La innovación tecnológica se ha convertido en el mantra más poderoso de la época contemporánea. Estamos sujetos a un bombardeo interminable de noticias espectaculares acerca de los avances de una tecnología que, de manera paradójica, nos conecta sin unirnos y hace posible la desinformación masiva en la era de la información y el conocimiento. Ya es incluso difícil de imaginar la vida colectiva con independencia de la racionalidad algorítmica que rige el mundo. Así las cosas, la proyección de escenarios distópicos exige que la innovación acelerada —y la vertiginosa disrupción que la acompaña— deba evaluarse a la luz de las consecuencias que ya son visibles.
El problema se magnifica en el campo de la inteligencia artificial—la cual trata de modelar las funciones mentales a través de la computación. La innovación en esta área afecta hasta la manera en que el ser humano se concibe a sí mismo. Las referidas noticias o especulaciones suelen plantear preguntas fundamentales respecto a la misma naturaleza humana. Transhumanistas como el filósofo sueco Nick Bostrom, anuncian el surgimiento de una superinteligencia que terminará dominando al ser humano. De ahí la necesidad de que la innovación tecnológica en el campo de la inteligencia artificial se examine de forma democrática.
Para comenzar, es recomendable que las sociedades actuales adopten una actitud de crítica saludable frente a las proyecciones en el campo aludido. Se debe tomar en cuenta, como lo señala Kate Crawford, que los sistemas de inteligencia artificial sirven a intereses poderosos. No debe ignorarse que los empresarios tecnológicos dominan la conversación digital de la humanidad. Según datos de la ONU, aproximadamente el 67 por ciento de la población mundial tiene acceso al internet.
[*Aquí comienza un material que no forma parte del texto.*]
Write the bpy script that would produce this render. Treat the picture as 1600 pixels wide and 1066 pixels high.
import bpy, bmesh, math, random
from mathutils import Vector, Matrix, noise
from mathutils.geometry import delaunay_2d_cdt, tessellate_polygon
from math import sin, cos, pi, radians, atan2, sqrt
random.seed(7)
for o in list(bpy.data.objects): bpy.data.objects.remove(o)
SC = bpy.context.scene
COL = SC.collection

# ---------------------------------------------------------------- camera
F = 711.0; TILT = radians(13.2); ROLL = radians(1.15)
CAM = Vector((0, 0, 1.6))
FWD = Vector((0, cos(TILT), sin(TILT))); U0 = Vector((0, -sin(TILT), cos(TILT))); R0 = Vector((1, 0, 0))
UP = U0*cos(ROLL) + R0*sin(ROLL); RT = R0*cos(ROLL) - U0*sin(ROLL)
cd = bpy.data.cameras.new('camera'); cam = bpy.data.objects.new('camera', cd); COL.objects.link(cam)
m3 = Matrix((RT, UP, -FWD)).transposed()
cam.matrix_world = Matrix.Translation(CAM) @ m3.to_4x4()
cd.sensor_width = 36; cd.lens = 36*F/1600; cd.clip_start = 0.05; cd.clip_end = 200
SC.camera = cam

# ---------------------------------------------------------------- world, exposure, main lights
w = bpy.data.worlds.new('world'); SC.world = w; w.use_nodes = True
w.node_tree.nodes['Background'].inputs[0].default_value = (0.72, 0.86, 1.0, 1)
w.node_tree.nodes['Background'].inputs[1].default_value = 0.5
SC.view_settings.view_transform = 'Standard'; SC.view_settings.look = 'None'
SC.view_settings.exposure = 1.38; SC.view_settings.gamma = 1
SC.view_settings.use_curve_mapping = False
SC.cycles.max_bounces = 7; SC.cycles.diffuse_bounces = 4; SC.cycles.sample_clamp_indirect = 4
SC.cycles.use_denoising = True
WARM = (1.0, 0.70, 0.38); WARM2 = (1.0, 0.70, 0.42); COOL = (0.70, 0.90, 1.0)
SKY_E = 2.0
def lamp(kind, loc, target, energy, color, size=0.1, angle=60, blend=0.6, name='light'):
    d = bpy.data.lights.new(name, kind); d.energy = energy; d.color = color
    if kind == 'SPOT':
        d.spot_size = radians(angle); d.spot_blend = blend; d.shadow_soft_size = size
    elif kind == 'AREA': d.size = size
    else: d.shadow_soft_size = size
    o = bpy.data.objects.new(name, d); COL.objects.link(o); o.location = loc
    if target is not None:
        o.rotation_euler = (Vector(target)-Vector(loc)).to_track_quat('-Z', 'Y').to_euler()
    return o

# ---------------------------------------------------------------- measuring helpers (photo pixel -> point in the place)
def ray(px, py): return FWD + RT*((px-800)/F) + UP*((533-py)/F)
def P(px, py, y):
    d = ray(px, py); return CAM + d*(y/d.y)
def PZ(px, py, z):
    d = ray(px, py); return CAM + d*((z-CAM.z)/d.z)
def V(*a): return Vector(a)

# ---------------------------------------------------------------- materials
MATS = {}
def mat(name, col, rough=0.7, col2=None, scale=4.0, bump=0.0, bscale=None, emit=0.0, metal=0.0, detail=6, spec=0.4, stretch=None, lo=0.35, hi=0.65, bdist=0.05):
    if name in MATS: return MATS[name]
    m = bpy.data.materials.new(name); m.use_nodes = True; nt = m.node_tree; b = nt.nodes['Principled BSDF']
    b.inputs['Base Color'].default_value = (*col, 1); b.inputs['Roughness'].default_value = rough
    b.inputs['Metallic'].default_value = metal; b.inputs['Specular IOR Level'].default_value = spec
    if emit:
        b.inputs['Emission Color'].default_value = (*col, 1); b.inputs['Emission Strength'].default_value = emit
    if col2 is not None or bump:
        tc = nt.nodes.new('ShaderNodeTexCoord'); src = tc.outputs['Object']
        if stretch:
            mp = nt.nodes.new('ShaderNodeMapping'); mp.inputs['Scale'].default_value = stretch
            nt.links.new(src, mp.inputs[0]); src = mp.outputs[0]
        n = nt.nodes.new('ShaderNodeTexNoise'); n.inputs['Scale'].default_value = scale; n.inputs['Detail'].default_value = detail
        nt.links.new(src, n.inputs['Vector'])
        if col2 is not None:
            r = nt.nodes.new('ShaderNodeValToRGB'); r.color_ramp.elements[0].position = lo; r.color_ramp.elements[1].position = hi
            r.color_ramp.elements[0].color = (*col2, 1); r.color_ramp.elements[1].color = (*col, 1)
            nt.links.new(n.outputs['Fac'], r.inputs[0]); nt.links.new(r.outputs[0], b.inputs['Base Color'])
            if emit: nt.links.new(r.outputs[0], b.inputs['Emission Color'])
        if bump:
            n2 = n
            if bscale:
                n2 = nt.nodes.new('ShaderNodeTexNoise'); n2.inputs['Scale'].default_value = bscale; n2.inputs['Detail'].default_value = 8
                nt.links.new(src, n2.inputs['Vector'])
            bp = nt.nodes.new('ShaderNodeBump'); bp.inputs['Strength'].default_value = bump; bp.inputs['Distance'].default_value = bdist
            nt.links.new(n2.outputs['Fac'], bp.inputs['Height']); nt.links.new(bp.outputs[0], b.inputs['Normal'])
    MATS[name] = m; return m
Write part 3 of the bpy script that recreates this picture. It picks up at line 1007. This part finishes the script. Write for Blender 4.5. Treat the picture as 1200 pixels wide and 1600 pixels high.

Por su poder de disrupción, la inteligencia artificial plantea escenarios para los cuales se deben encontrar respuestas en el futuro inmediato. La innovación no puede llevarse a cabo de manera descontrolada puesto que, a medida que la inteligencia artificial se implementa en muchas actividades humanas, esta penetra en las fibras más íntimas de la vida colectiva. Muchas veces nuestros aparatos tecnológicos registran y conservan los datos de nuestra vida virtual, hecho que facilita el control en un mundo filtrado por algoritmos que son ignorados por la mayor parte de los usuarios.
Como lo indica Kate Crawford, la inteligencia artificial no se agota en el universo virtual. Esta tecnología descansa en el mundo natural y social y, por tanto, es una fuerza de transformación de la realidad mundo. Estos cambios están marcados por la desigualdad ya que el dominio tecnológico es un índice de poder que condena a sociedades como la nuestra a no poder controlar su destino.
Estos efectos se ven en casi todos los ámbitos sociales, especialmente en la forma de violación estructural de derechos humanos—es decir, condiciones opresivas que afectan la dignidad de los diversos grupos vulnerables. Hemos sido testigos de la forma en que las plataformas sociales permiten la consolidación de actitudes de rechazo hacia personas vulnerables. Es lícito preguntarse por la pérdida de capacidad reflexiva que acompaña a la tan celebrada innovación tecnológica que, como se hace evidente con el paso del tiempo, es paralela a la deriva totalitaria de las sociedades actuales.
Ahora bien, la situación se desborda del marco virtual para alcanzar la vida de la sociedad no virtual. Por ejemplo, el consumo de energía es notable y supone nuevas industrias extractivas como es el caso de los metales raros que han configurado nuevos intereses geopolíticos. Asimismo, el progresivo desplazamiento de actividades humanas a la tecnología inteligente lleva a una masiva exclusión humana de las estructuras económicas que debieran promover el bien común.
De este modo, alcanzar las regulaciones necesarias para que el desarrollo de la inteligencia artificial requiere un trabajo deliberativo dentro de la arena política global. En este contexto, es difícil pensar en la influencia que un país como el nuestro puede tener en este desarrollo, aun cuando las consecuencias no serán menores para los países sin ninguna voz relevante en el desarrollo tecnológico.
Sin embargo, nuestra voz puede unirse al creciente coro de voces que ponen en guardia contra el desarrollo tecnológico sin sentido. Es lamentable que la gestión del desarrollo tecnológico se esté realizando en la esfera privada o en los contextos de poder autoritario, como es el caso de China. Es vital buscar puntos en común con otros países para que una voz unida exprese soluciones integrales para un problema que enfrentamos como humanidad. Por lo tanto, la opción correcta es que los países que van a pagar de manera más cara el progreso tecnológico avancen el ideal de proteger los derechos humanos.